Presidents have issued “signing statements” for many purposes, including to announce their belief that all or part of the statute in question may be inconsistent with the Constitution. But a signing statement serves no formal legal purpose. If President Bush later felt he needed to act in a way contrary to the McCain law, he could have made and acted upon and published the decision at that time without any prior signing statement. The only thing achieved by the statement at the time the president signed the bill was to spoil the tentative consensus and goodwill that had been reached with Capitol Hill on the issue, and further enflame mistrust of the president.

Roosevelt faced a similar issue in connection with the Lend-Lease statute. The statute contained a provision that allowed two houses of Congress, without the consent of the president, to veto particular decisions that the president made under the law. Roosevelt thought this arrangement violated the separation of powers. He signed the law nonetheless because of its obvious importance. But he worried about the precedential effect of the legislative veto in the statute. So he told Attorney General Robert Jackson to draft a formal memorandum explaining why the act’s veto provision was, in Roosevelt’s words, “clearly unconstitutional.” Roosevelt decided, however, that he should not immediately make public the “signing statement” that contained his constitutional objections. He worried, Jackson later explained, that doing so “might seriously alienate some of his congressional support at a time when he would need to call on it frequently.” He also worried that immediate public disclosure of his objection might “strengthen fear in the country that he was seeking to increase his personal power.” 
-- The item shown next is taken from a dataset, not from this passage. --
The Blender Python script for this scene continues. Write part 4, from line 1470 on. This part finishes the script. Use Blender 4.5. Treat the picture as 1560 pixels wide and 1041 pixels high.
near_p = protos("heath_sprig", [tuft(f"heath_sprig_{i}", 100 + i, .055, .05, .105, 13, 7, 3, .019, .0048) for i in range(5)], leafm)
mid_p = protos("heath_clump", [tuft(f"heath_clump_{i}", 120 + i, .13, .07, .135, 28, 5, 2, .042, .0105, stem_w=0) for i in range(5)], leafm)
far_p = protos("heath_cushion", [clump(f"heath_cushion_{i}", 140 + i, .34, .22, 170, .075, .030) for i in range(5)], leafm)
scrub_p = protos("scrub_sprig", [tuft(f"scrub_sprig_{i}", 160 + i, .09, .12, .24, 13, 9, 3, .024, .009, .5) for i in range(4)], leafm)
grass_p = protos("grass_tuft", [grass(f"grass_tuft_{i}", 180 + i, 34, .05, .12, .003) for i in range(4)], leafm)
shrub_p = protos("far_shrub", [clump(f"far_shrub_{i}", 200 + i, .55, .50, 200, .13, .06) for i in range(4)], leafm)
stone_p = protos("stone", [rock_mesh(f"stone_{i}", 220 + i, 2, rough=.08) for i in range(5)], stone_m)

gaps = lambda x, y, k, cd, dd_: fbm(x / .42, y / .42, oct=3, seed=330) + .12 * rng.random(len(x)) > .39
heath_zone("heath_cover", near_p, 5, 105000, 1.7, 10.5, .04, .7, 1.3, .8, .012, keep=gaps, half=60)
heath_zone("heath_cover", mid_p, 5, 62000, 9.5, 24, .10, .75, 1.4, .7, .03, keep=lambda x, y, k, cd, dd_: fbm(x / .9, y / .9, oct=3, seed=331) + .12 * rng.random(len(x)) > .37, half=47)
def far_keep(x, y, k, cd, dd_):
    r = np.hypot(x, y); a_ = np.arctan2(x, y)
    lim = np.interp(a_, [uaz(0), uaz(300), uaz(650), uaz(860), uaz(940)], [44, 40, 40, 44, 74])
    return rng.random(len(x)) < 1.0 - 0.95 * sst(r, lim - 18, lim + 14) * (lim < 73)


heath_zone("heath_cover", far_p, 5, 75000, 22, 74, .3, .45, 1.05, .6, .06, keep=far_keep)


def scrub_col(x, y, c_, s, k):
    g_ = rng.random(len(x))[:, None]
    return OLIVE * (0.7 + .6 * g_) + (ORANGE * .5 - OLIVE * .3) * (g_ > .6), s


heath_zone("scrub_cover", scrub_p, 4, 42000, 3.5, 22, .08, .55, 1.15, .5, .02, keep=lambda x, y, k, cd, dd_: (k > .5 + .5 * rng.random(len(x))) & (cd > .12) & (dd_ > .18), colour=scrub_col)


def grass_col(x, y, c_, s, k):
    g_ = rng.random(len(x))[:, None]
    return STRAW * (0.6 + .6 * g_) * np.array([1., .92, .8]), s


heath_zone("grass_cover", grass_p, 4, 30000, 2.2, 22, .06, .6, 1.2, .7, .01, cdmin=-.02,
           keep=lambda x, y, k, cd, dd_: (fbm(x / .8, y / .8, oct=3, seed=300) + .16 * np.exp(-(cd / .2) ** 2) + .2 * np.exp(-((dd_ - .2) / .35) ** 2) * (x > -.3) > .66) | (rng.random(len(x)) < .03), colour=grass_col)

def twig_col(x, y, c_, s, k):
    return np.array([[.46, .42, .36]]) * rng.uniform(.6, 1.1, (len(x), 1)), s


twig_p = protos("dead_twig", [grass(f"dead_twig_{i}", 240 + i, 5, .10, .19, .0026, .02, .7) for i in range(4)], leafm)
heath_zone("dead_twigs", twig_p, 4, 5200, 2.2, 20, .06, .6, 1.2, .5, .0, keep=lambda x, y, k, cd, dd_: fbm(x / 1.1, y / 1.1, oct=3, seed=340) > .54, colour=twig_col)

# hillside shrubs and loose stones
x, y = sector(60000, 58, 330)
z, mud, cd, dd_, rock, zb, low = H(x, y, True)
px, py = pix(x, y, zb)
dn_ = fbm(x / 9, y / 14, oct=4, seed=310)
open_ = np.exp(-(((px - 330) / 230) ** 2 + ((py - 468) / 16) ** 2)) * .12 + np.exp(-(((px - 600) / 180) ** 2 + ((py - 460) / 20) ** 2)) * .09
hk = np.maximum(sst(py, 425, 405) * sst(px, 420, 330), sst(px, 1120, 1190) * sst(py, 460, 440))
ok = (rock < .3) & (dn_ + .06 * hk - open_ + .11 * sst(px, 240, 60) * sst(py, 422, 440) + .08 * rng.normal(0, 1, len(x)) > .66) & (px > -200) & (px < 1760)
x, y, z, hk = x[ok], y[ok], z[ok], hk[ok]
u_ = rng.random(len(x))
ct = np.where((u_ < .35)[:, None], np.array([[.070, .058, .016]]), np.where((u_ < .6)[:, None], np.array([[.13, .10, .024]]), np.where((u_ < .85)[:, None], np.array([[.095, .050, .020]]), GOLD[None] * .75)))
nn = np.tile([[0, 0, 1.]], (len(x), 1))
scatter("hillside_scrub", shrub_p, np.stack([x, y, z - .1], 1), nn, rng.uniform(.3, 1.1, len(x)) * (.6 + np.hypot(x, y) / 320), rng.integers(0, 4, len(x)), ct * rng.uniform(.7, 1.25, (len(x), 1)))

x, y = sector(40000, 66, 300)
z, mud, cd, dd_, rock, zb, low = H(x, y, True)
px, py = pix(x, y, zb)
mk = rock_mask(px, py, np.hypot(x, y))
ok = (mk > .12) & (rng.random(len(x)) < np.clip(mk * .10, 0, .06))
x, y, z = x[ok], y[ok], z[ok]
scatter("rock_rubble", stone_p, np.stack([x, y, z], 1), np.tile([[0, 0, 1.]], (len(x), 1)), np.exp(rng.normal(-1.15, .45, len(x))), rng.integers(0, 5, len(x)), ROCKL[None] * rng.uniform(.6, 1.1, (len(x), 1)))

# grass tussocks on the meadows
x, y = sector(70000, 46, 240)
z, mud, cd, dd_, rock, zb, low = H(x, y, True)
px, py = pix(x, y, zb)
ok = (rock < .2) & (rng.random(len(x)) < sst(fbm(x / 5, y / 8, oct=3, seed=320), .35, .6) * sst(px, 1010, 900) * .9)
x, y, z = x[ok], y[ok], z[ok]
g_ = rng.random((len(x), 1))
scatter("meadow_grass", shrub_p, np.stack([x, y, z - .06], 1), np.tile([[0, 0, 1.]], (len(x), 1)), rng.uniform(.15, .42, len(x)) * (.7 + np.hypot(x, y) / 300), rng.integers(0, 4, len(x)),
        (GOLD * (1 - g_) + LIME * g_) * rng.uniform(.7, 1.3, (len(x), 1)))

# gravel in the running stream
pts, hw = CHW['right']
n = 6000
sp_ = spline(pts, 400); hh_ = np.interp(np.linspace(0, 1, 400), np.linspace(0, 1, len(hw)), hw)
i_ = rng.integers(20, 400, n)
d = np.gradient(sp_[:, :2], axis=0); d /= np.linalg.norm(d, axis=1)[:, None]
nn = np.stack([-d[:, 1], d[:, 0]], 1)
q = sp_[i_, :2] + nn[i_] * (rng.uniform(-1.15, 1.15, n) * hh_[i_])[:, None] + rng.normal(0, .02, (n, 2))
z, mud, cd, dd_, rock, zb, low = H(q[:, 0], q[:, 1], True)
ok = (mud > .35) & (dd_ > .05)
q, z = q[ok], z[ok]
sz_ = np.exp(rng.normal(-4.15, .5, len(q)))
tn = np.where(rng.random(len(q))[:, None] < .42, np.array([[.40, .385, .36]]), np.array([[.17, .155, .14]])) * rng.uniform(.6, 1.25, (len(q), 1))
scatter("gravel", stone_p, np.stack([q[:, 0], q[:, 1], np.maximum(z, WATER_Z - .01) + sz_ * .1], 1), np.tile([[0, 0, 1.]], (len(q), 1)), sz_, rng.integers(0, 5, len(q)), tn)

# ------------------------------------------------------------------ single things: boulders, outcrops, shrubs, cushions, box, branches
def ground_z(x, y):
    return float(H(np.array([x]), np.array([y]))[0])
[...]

The contrast between the two presidents’ approaches raises one of the great puzzles of the Bush administration: Why did the administration so often assert presidential power in ways that seemed unnecessary and politically self-defeating? The answer, I believe, is that the administration’s conception of presidential power had a kind of theological significance that often trumped political consequences. The interrogation signing statement was motivated by the same impulse that produced the unsuccessful unitary executive defense of the U.S. attorney firings, the speeches about the administration wanting to leave the presidency stronger than it found it, the interrogation opinions’ overbroad commander in chief claims, the go-it-alone strategy with Congress, the resistance to judicial review, and many other politically damaging public assertions of executive power that have characterized the Bush administration. Roosevelt’s approach, by contrast, might be seen as an example of his famous duplicity. But it was also less ideological, more pragmatic, and more sensitive to political consequences than the Bush administration’s approach. And it was premised on the notion that presidential power is primarily about persuasion and consent rather than unilateral executive action. The tactics of democratic leadership that Roosevelt employed in 1940–41 will not invariably succeed. Sometimes the attempt to convince the country or the Congress about a threat will fail, sometimes bipartisanship will backfire, sometimes being pragmatic rather than principled will seem opportunistic and induce distrust. But the Bush administration’s strategy is guaranteed not to work, and is certain to destroy trust altogether. When an administration makes little attempt to work with the other institutions of our government and makes it a public priority to emphasize that its aim is to expand its power, Congress, the courts, and the public listen carefully, and worry.